Democrats Scale Back Their IRS Bank Reporting Plan

·3 min read

The Biden administration and congressional Democrats are scaling back a controversial proposal to have banks report more information to the Internal Revenue Service after their initial plan was met with a backlash from the financial services industry and Republicans.

The original proposal, part of a larger effort to generate more revenue by cracking down on tax cheats, called for financial institutions to provide data to the IRS on accounts with annual deposits or withdrawals totaling more than $600. But the plan generated a storm of criticism from Republicans, and a fierce lobbying campaign by banks, with both groups raising alarms about a government invasion of privacy. Some critics also falsely claimed that the IRS would be tracking individual transactions.

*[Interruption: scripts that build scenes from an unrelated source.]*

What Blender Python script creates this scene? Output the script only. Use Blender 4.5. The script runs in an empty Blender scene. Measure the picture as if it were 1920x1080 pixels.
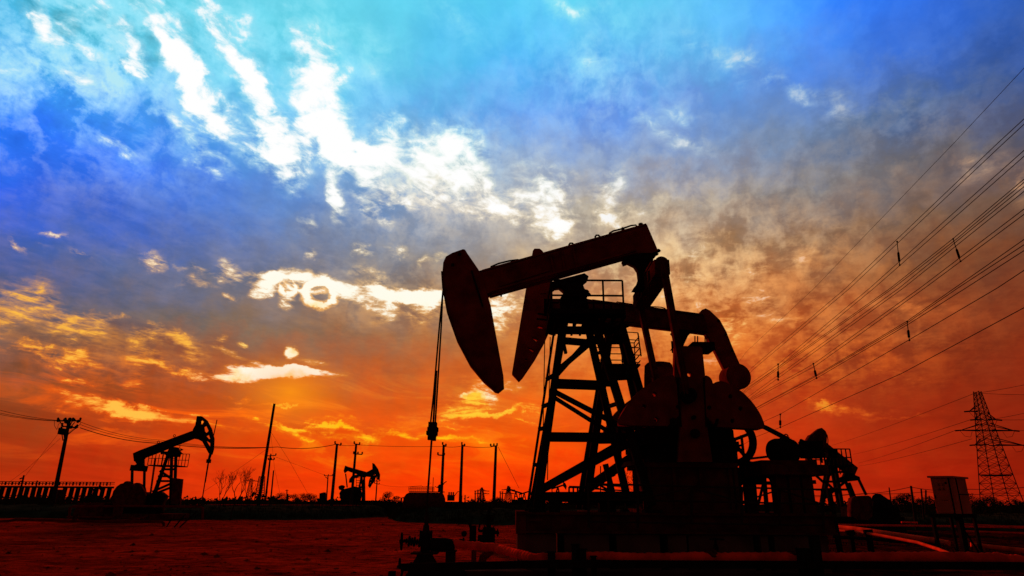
import bpy, bmesh, math, random
from mathutils import Vector, Matrix, noise
random.seed(7)
SC = bpy.context.scene
COL = SC.collection
F = 1210.0; TILT = math.radians(18.46); ROLL = math.radians(0.4); EYE = 1.6
CR, SR = math.cos(ROLL), math.sin(ROLL)
CT, ST = math.cos(TILT), math.sin(TILT)

# ------------------------------------------------------------------ positions traced in image pixels -> view rays and world points in metres
def ray(px, py):
    u0 = (px-960)/F; v0 = (540-py)/F
    u = u0*CR - v0*SR; v = v0*CR + u0*SR
    return Vector((u, CT - v*ST, ST + v*CT))
def W(px, py, Y):
    d = ray(px, py)
    return Vector((d.x/d.y*Y, Y, d.z/d.y*Y + EYE))
def G(px, py):
    d = ray(px, py); t = -EYE/d.z
    return Vector((d.x*t, d.y*t, 0))
def project(d):                       # direction -> image pixel coordinates (None behind)
    fw = d.y*CT + d.z*ST
    if fw <= 0.05: return None
    u = d.x/fw; v = (-d.y*ST + d.z*CT)/fw
    u0 = u*CR + v*SR; v0 = -u*SR + v*CR
    return (960+u0*F, 540-v0*F)

# ------------------------------------------------------------------ camera
cam = bpy.data.objects.new('camera', bpy.data.cameras.new('camera')); COL.objects.link(cam)
cam.data.sensor_width = 36; cam.data.lens = F/1920*36; cam.data.clip_end = 12000
r0 = Vector((1,0,0)); up0 = Vector((0,-ST,CT)); fw = Vector((0,CT,ST))
rt = r0*CR + up0*SR; up = up0*CR - r0*SR
m = Matrix((rt, up, -fw)).transposed().to_4x4(); m.translation = Vector((0,0,EYE))
cam.matrix_world = m
SC.camera = cam
SC.cycles.max_bounces = 4; SC.cycles.diffuse_bounces = 2
SC.view_settings.view_transform = 'Standard'; SC.view_settings.look = 'None'
SC.view_settings.exposure = 0; SC.view_settings.gamma = 1
SC.render.resolution_x = 1024; SC.render.resolution_y = 576

def lin(c):
    c = c/255.0
    return c/12.92 if c <= 0.04045 else ((c+0.055)/1.055)**2.4

# ------------------------------------------------------------------ world: evening sky with broken cloud
SUN_D = ray(528, 702).normalized()
SUN_EL = math.asin(SUN_D.z); SUN_AZ = math.atan2(SUN_D.x, SUN_D.y)
world = bpy.data.worlds.new('World'); SC.world = world; world.use_nodes = True
nt = world.node_tree; nt.nodes.clear()
NN = nt.nodes; LK = nt.links
def setin(s, v):
    if hasattr(v, 'is_output'): LK.new(v, s)
    else: s.default_value = v
def math_(op, a, b=0.0, c=0.0, clamp=False):
    n = NN.new('ShaderNodeMath'); n.operation = op; n.use_clamp = clamp
    setin(n.inputs[0], a); setin(n.inputs[1], b); setin(n.inputs[2], c); return n.outputs[0]
def vmath(op, a, b=(0,0,0)):
    n = NN.new('ShaderNodeVectorMath'); n.operation = op
    setin(n.inputs[0], a); setin(n.inputs[1], b)
    return n.outputs['Value'] if op in ('LENGTH','DOT_PRODUCT') else n.outputs['Vector']
def comb(x, y, z=0.0):
    n = NN.new('ShaderNodeCombineXYZ'); setin(n.inputs[0], x); setin(n.inputs[1], y); setin(n.inputs[2], z); return n.outputs[0]
def rng(v, a, b, c=0.0, d=1.0, it='LINEAR'):
    n = NN.new('ShaderNodeMapRange'); n.interpolation_type = it
    setin(n.inputs['Value'], v); n.inputs['From Min'].default_value = a; n.inputs['From Max'].default_value = b
    n.inputs['To Min'].default_value = c; n.inputs['To Max'].default_value = d; return n.outputs[0]
def mix(f, a, b, mode='MIX'):
    n = NN.new('ShaderNodeMix'); n.data_type = 'RGBA'; n.blend_type = mode; n.clamp_factor = True
    setin(n.inputs[0], f); setin(n.inputs[6], a); setin(n.inputs[7], b); return n.outputs[2]
def noise_(vec, scale, detail=6, rough=0.55, dist=0.0, lac=2.0):
    n = NN.new('ShaderNodeTexNoise'); n.noise_dimensions = '2D'; LK.new(vec, n.inputs['Vector'])
    n.inputs['Scale'].default_value = scale; n.inputs['Detail'].default_value = detail
    n.inputs['Roughness'].default_value = rough; n.inputs['Distortion'].default_value = dist
    n.inputs['Lacunarity'].default_value = lac
    return n
tc = NN.new('ShaderNodeTexCoord')
DIR = tc.outputs['Generated']
sep = NN.new('ShaderNodeSeparateXYZ'); LK.new(DIR, sep.inputs[0])
DX, DY, DZ = sep.outputs
AZ = math_('ARCTAN2', DX, DY)
EL = math_('ARCSINE', DZ)
AE = comb(AZ, EL)
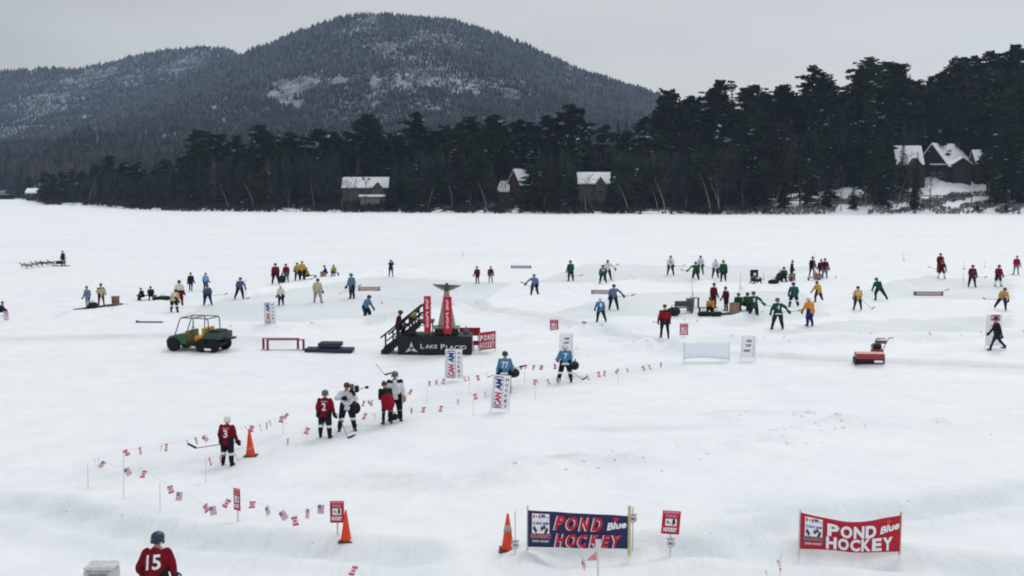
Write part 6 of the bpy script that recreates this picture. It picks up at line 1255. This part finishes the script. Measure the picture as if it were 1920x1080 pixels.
e, q, k_ = thing('pink_pennant', 1121, 1090, 'pink triangular pennant on a pale pole below the navy banner', 'pennant'); MB().box(-.02, .02, -.02, .02, -.1, .98, STAKE).build('pole', e); MB().box(-.06, .06, -.03, .03, .78, .98, STAKE).build('cap', e); MB().add([(-.03,-.025,.72),(-.03,-.025,.5),(-.28,-.03,.5),(-.03,-.02,.72)], [(0,2,1)], PINK).build('flag', e)
# ---- broken snow blocks along the crust ------------------------------
def chunks(line_, n, seed, spread, smin, smax, label, name='snow_rubble'):
    r = random.Random(seed); b = MB(); L_ = [(Vector((*p0, 0)), Vector((*p1, 0))) for p0, p1 in zip(line_[:-1], line_[1:])]
    for i in range(n):
        p0, p1 = r.choice(L_); q = p0.lerp(p1, r.random()); x, y = q.x+r.gauss(0, spread), q.y+r.gauss(0, spread); s = r.uniform(smin, smax)**1.0
        M = Matrix.Translation((x, y, gz(x, y)+s*.05)) @ rzm(r.uniform(0, 360)) @ rx(r.uniform(-20, 20)); b.bevbox(-s*r.uniform(.6,1.4), s*r.uniform(.6,1.2), -s, s, -s*.5, s*r.uniform(.3,.7), s*.3, SNOW, M)
    o = b.build(name, None, False); return tag(o, label, 'snow rubble', kind='stuff')
chunks(CRUST, 55, 1, .6, .02, .07, 'broken snow blocks along the crusted ridge at right'); chunks(CRUST2, 20, 2, .5, .025, .08, 'scattered snow blocks above the crusted ridge')
for i, bk in enumerate(BANKS[:4]): chunks(bk, 60, 10+i, .5, .03, .08, 'crumbled snow along a ploughed rink bank')
chunks(WALK, 40, 20, 1.4, .02, .05, 'crumbs of snow beside the trodden path'); chunks(RUTS[0], 24, 21, .7, .015, .045, 'crumbs of snow beside the lower left rut'); chunks(RUTS[1], 24, 22, .7, .015, .045, 'crumbs of snow beside the lower right rut')

# ================================================================== haze
hm = bpy.data.materials.new('pale_air'); hm.use_nodes = True; t = hm.node_tree; t.nodes.clear()
o_ = t.nodes.new('ShaderNodeOutputMaterial'); v_ = t.nodes.new('ShaderNodeVolumePrincipled'); t.links.new(v_.outputs[0], o_.inputs['Volume'])
v_.inputs['Color'].default_value = (.54, .74, 1.0, 1); v_.inputs['Density'].default_value = .00007; v_.inputs['Anisotropy'].default_value = .2
hz = MB().box(-3600, 3600, -600, 4600, -12, 640, hm).build('haze'); tag(hz, 'thin pale winter haze over the lake and hills', 'haze', kind='stuff')
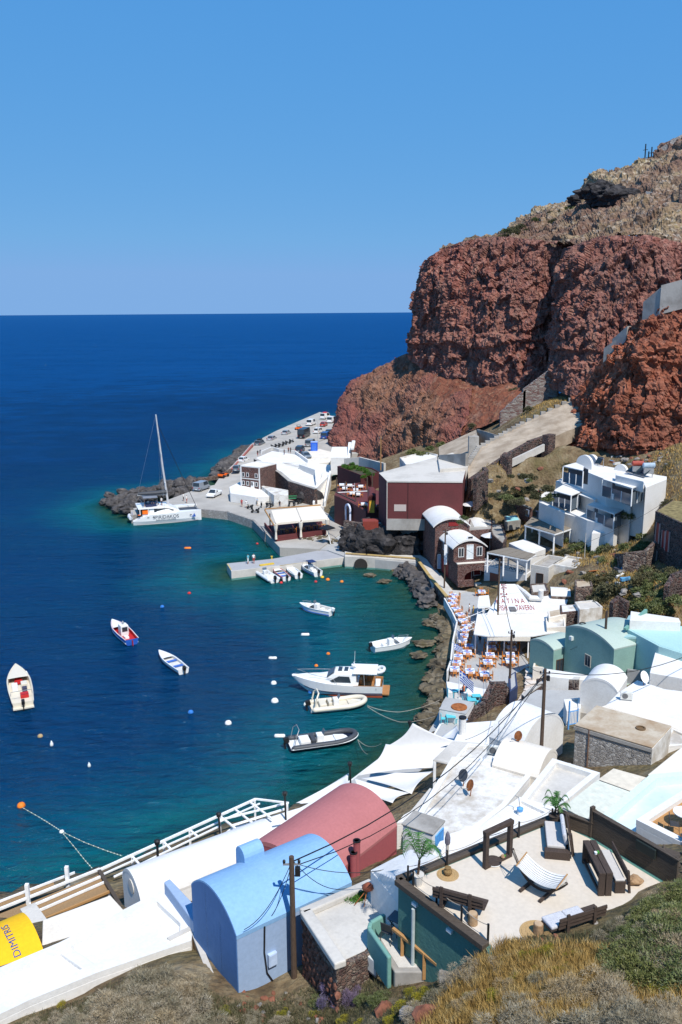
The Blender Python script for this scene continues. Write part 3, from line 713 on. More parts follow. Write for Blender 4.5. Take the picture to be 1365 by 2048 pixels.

The revised plan, outlined Tuesday by Senate Finance Committee Chair Ron Wyden (D-OR) and Sen. Elizabeth Warren (D-MA) and endorsed by the Treasury Department, would set the reporting threshold at $10,000 a year and includes exemptions for payroll deposits and Social Security benefits, among other things. “We’re adding language to ensure enforcement efforts are focused on the very wealthy,” Wyden said.

Taking aim at tax dodgers: The Biden administration insists that the new reporting requirement is meant only to help collect unpaid taxes from the rich and that audit rates won’t go up for taxpayers making less than $400,000 a year. The requirement is aimed at addressing what the Biden administration describes as a two-tiered system in which wage earners, who have their incomes reported to the IRS, comply with tax rules at a far higher rate than people — mostly wealthy — who generate substantial income from sources that don’t get reported to the government, making it harder to suss out tax evasion.

“Under the current system, American workers pay virtually all their tax bills while many top earners avoid paying billions in the taxes they owe by exploiting the system,” Treasury Secretary Janet Yellen said in a statement Tuesday. “This two-tiered tax system is unfair and deprives the country of resources to fund core priorities. Today’s new proposal reflects the administration’s strong belief that we should zero in on those at the top of the income scale who don’t pay the taxes they owe, while protecting American workers by setting the bank account threshold at $10,000 and providing an exemption for wage earners like teachers and firefighters.”

Critics unmoved: The proposed changes did little to quell criticisms from Republicans and the banking industry.

“Even with the modifications announced today, this proposal still goes too far by forcing financial institutions to share with the IRS private financial data from millions of customers not suspected of cheating on their taxes. The exclusion of payroll and federal program beneficiaries does not address millions of other taxpayers who would be impacted by the proposal,” said Rob Nichols, president and CEO of the American Bankers Association, in a statement. “If enacted, this new proposal would still raise the same privacy concerns, increase tax preparation costs for individuals and small businesses, and create significant operational challenges, particularly for community banks.”

Sen. Kevin Cramer (R-ND) reportedly warned: “Marx is at the doorstep.”

The Treasury Department estimates that tax evasion among the top 1% of taxpayers costs the U.S. more than $160 billion a year, or about 28 percent of unpaid taxes.

Treasury officials had estimated that the original reporting requirements would generate $460 billion over a decade, while a narrower plan might raise $200 billion to $250 billion.